In deed, the statement that Jesus is the Messiah, has a great of argumentation, found in the uniquely Christian Scriptures, what is known as the New Testament, behind that conclusion. It cannot be stated a priori at all, and, therefore, should not form a premise of any discussion with Jewish faithful.
But, we do need to be cognizant of the fact that at least this one voice from the Jewish community sees your sister’s new order as harassment based on his knowledge of it. Harassment is a strange beast because there really is no objective definition of it. It is based on the reaction of its target. The victim is the one defining the term. Rabbi Shook, in his blog, stated clearly that he sees the goals of Rosalind’s new community as being harassment, even if you, her and the Pope state that the intention is otherwise. The reality is, if the Jewish community sees it as harassment, it is harassment, until that community can be set at ease in the matter.

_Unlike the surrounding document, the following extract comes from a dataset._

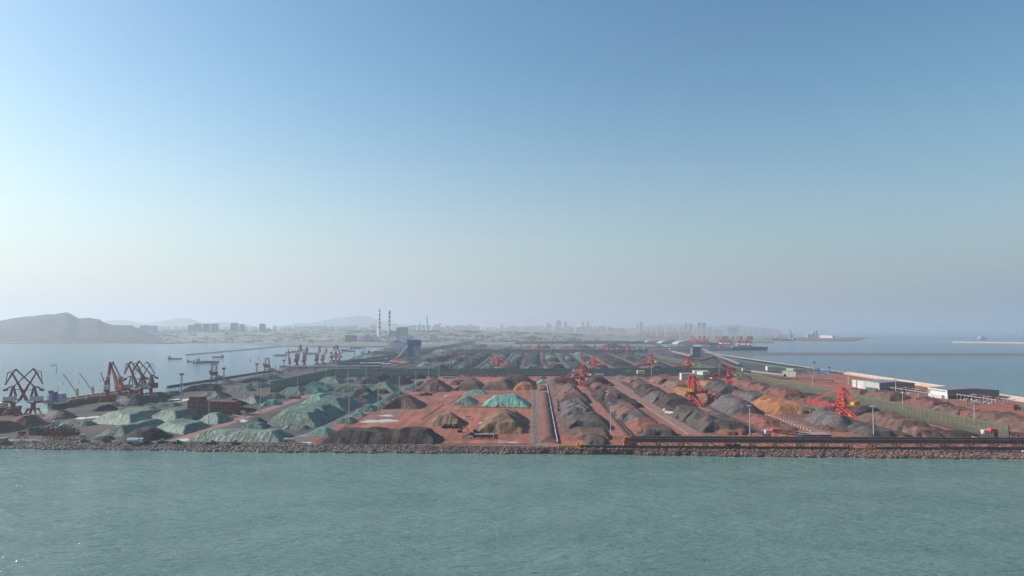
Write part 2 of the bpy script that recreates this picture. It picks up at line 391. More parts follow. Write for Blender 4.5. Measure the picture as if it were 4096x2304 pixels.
def madd(a, b_, op='ADD'):
    n = _n(t, 'ShaderNodeMath', operation=op); t.links.new(a, n.inputs[0])
    if isinstance(b_, float): n.inputs[1].default_value = b_
    else: t.links.new(b_, n.inputs[1])
    return n.outputs[0]
dt = _n(t, 'ShaderNodeVectorMath', operation='DOT_PRODUCT'); dt.inputs[1].default_value = (1,-.0373,0); t.links.new(geo.outputs['Position'], dt.inputs[0])
sp = _n(t, 'ShaderNodeSeparateXYZ'); t.links.new(geo.outputs['Position'], sp.inputs[0])
wob = madd(gnoise(.02), 60.0, 'MULTIPLY')
u_ = madd(dt.outputs['Value'], wob); v_ = madd(sp.outputs[1], wob)
red = mixc(mrange(gnoise(.012), .4, .62), (.300,.095,.058), (.205,.075,.051))
red = mixc(mrange(gnoise(.006, 6, (1,.4,1)), .55, .7), red, (.150,.100,.090))
left = mixc(mrange(gnoise(.015), .38, .62), (.046,.040,.042), (.078,.065,.062))
UROAD = (P(1200,1742).x - .0373*P(1200,1742).y)
c = mixc(mrange(u_, UROAD+22, UROAD+34), left, red)
coalg = mixc(mrange(gnoise(.01), .4, .6), (.030,.032,.040), (.065,.066,.074))
c = mixc(mrange(v_, 1880, 1950), c, coalg)
far = mixc(mrange(gnoise(.0035, 6), .4, .62), (.075,.085,.060), (.19,.175,.155))
far = mixc(mrange(gnoise(.02, 4), .58, .66), far, (.30,.29,.27))
c = mixc(mrange(v_, 4700, 5200), c, far)
wear = gnoise(.11, 4, (1,.10,1))
wv = _n(t, 'ShaderNodeMapRange'); wv.inputs[1].default_value = .34; wv.inputs[2].default_value = .66; wv.inputs[3].default_value = .70; wv.inputs[4].default_value = 1.22; t.links.new(wear, wv.inputs[0])
sc_ = _n(t, 'ShaderNodeVectorMath', operation='SCALE'); t.links.new(c, sc_.inputs[0]); t.links.new(wv.outputs[0], sc_.inputs[3])
c = mixc(mrange(gnoise(.035, 6), .60, .72), sc_.outputs[0], (.070,.052,.048))
USEA = (P(3385,1494).x - .0373*P(3385,1494).y)
t.links.new(c, b.inputs['Base Color'])
slab('ground', land, 0.0, gm)

# --- rising mainland (left and centre) as a terrain sheet sampled along sight lines
def amp(px):
    xs = [-2500, 1200, 1800, 2200, 2600, 3000, 6000]; zs = [122, 118, 112, 74, 26, 4, 2]
    return float(np.interp(px, xs, zs))
def terr(X, Y):
    px = 2048 + FOC * X / Y
    k = min(max((Y-6500)/3300, 0), 1)
    a = amp(px) * (k*k*(3-2*k))
    return a + 6*k*math.sin(X*.004+1)*math.sin(Y*.003) - 1.5*(1-k)
def sheet(name, pxs, Ys, zf, m, **kw):
    nx, ny = len(pxs), len(Ys); vs_ = []
    for Y in Ys:
        for px in pxs:
            X = (px-2048)/FOC*Y; vs_.append((X, Y, zf(X, Y, px)))
    fs = [(j*nx+i, j*nx+i+1, (j+1)*nx+i+1, (j+1)*nx+i) for j in range(ny-1) for i in range(nx-1)]
    b = MB(); b.add(vs_, fs); return b.build(name, m, kind='structure', smooth=True, **kw)
sheet('mainland_terrain', np.linspace(-1200, 3090, 90), np.linspace(6450, 18500, 80), lambda X, Y, px: terr(X, Y), gm)
# --- hills: silhouettes read from the photograph, built as ridges with depth
def hill(name, prof, Y0, depth, m, seed, rough=1.0):
    r_ = random.Random(seed); ph = [(r_.uniform(0,6.28), r_.uniform(0,6.28), r_.uniform(.6,1.6)) for _ in range(7)]
    xs = [p[0] for p in prof]; ys = [p[1] for p in prof]
    def zf(X, Y, px):
        tt = (Y-Y0)/depth                       # -1 .. 1 across the ridge
        pxr = px
        top = zrow(Y0, float(np.interp(pxr, xs, ys)))
        base = terr(X, Y) if Y < 18000 else 0
        s_ = max(0, 1-abs(tt)**1.25)
        nz = sum(math.sin(X*.004*f*k+a)*math.sin(Y*.005*f*k+b)/k for k, (a, b, f) in enumerate(ph, 1))
        return base + max(0, top-base)*s_ + nz*26*rough*s_*(1-s_)*2 - (8 if s_ < .02 else 0)
    return sheet(name, np.linspace(xs[0], xs[-1], 110), np.linspace(Y0-depth, Y0+depth, 40), zf, m)
def z1(pts, r=1): return [q(r, x, y) for x, y in pts]
hill('hills', z1([(-700,215),(-300,175),(0,148),(60,135),(130,122),(250,106),(330,100),(420,86),(475,82),(500,88),(560,75),(628,66),(660,80),(700,102),(740,124),(800,120),(850,118),(890,130),(920,126),(950,145),(1000,170),(1060,185),(1200,190),(1240,195),(1320,225),(1430,270),(1560,330)]), 7700, 1150, MATS['hill'], 3)
hill('hills', z1([(900,200),(1000,150),(1080,136),(1180,140),(1300,165),(1400,168),(1500,150),(1640,128),(1760,120),(1800,135),(1900,165),(2100,160),(2250,175),(2400,200)]), 23000, 2500, MATS['far_hill'], 5, .6)
hill('hills', z1([(-250,205),(0,165),(60,172),(200,150),(300,128),(420,112),(520,104),(600,96),(660,110),(740,142),(830,160),(950,182),(1100,205)], 3), 25000, 2500, MATS['far_hill'], 8, .6)
hill('hills', z1([(300,215),(450,190),(620,175),(760,185),(900,190),(1050,200),(1200,190),(1280,185),(1400,205),(1560,215),(1700,240)], 5), 24000, 2400, MATS['far_hill'], 9, .5)

# --- breakwaters and the far spit
def berm(name, a, b_, w, h, m, cap=None, **kw):
    a, b_ = Vector(a), Vector(b_); d = (b_-a).normalized(); n = Vector((-d.y, d.x, 0)); k = MB()
    N = max(8, int((b_-a).length/40)); rr = random.Random(int(a.x)); vs_ = []
    for i in range(N+1):
        c = a.lerp(b_, i/N)
        for o, z in ((-w, SEA-1), (-w*.35, SEA+h), (w*.35, SEA+h), (w, SEA-1)):
            e = n*(o+rr.uniform(-1.5,1.5)); vs_.append((c.x+e.x, c.y+e.y, z+rr.uniform(-.5,.5)))
    fs = [(i*4+j, i*4+j+1, i*4+j+5, i*4+j+4) for i in range(N) for j in range(3)] + [(0,1,2,3), (N*4+3,N*4+2,N*4+1,N*4)]
    k.add(vs_, fs); return k.build(name, m, **kw)
berm('breakwater', P(2850,1416,SEA), P(4700,1422,SEA), 30, 8, MATS['rock_grey'], label='long low grey stone breakwater crossing the blue sea behind the seawall', cat='breakwater')
berm('breakwater', P(3812,1370,SEA), P(4700,1382,SEA), 26, 11, MATS['seawall_tan'], label='pale far breakwater starting at right in open sea', cat='breakwater')
berm('breakwater', P(752,1420,SEA), P(1160,1384,SEA), 16, 5, MATS['rock_grey'], label='thin dark jetty of stone reaching out from the far left shore', cat='breakwater')
slab('spit', [P(3070,1362,SEA), P(3410,1366,SEA), P(3470,1352,SEA), P(3080,1349,SEA)], -1.0, MATS['ore_maroon'])
slab('spit', [P(560,1375,SEA), P(700,1376,SEA), P(760,1372,SEA), P(560,1371,SEA)], -2.0, MATS['hill'])
# ================================================================ yard lanes
def strip(name, a, b_, w, z, m, **kw):
    a, b_ = Vector(a), Vector(b_); d = (b_-a).normalized(); n = Vector((-d.y, d.x, 0))*w/2; k = MB()
    pts = [a-n, b_-n, b_+n, a+n]
    k.add([(p.x,p.y,z) for p in pts], [(0,1,2,3) if (pts[1]-pts[0]).cross(pts[3]-pts[0]).z > 0 else (3,2,1,0)])
    return k.build(name, m, kind='structure', **kw)
strip('road', PZ(3,-60,1275), PZ(3,1235,655), 24, .10, MATS['asphalt'])
strip('road', PZ(2,180,1290), PZ(2,1620,800), 17, .10, MATS['road_pink'])
strip('road', PZ(4,905,1300), PZ(4,905,680), 15, .10, MATS['road_pink'])
strip('path', PZ(4,812,1315), PZ(4,795,800), 14, .12, MATS['path_dim'])
strip('road', PZ(5,870,1215), PZ(5,100,700), 22, .10, MATS['road_pink'])
strip('road', PZ(6,640,1190), PZ(5,1060,800), 20, .10, MATS['road_pink'])
strip('road', P(-420,1757,0), P(1240,1776,0), 13, .11, MATS['asphalt'])
strip('road', P(1240,1777,0), P(4300,1796,0), 9, .11, MATS['road_pink'])
# the wide rail beds of the stacking machines
BEDS = {'C1': (PZ(5,215,1225), PZ(4,1225,735), 24), 'C2': (PZ(5,1500,1235), PZ(5,425,690), 22), 'C3': (PZ(6,1480,1235), PZ(5,1060,690), 15)}
for k_, (a, b_, w) in BEDS.items(): strip('track_bed', a, b_, w, .14, MATS['bed_red'])
# standing water
def puddle(r, x, y, rx, ry, seed):
    rr = random.Random(seed); c = PZ(r, x, y); k = MB(); pts = []
    wx = (PZ(r, x+rx, y)-c).length; wy = (PZ(r, x, y-ry)-c).length
    for i in range(26):
        a = 2*math.pi*i/26; f = 1 + .28*math.sin(2*a+seed) + .16*math.sin(5*a+seed*2) + rr.uniform(-.08,.08)
        pts.append((c.x+wx*math.cos(a)*f, c.y+wy*math.sin(a)*f, .16))
    k.add(pts, [tuple(range(26))]); k.build('puddle', MATS['puddle'], kind='structure')
for i, a in enumerate([(3,745,1086,135,17),(3,845,1036,80,11),(3,1190,873,25,9),(3,1345,845,42,8),(3,1570,1047,40,6),(4,165,1046,40,6),(4,305,1100,34,11),(4,280,1172,14,12),
        (4,510,1282,120,9),(4,205,1282,14,5),(4,560,988,40,6),(4,990,772,18,8),(1,800,1055,90,14),(2,230,895,90,20),(2,860,1085,50,12),(2,310,1262,70,12),(3,60,1290,60,8),(5,420,1060,40,12),(5,1390,1080,45,9),(1,1600,900,50,14),(4,725,590,26,10)]):
    puddle(*a, i+1)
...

Why is Tim Townsend editing out views herein that folks, especially some parishioners and Catholics that I know have posted, that seemingly and truthfully vocally dilutes the anti-Catholic poisonous propellant and stance represented here, and projected by the Post-Dispatch. Isn’t something wrong here? Sheer hypocrisy!!! Many folks I have known have posted their reactions which are not visible herein. If you are giving voices to multiple opinion why delete opinions in favor of the Catholic Church and Archbishop Burke. Wonders shall never end! This ongoing ‘idolatry of the media’ making itself the object of worship and attention reflects the hypocrisy of the Post-Dispatch and its devil advocates’ especially Tim Townsend. I will see, if this posts.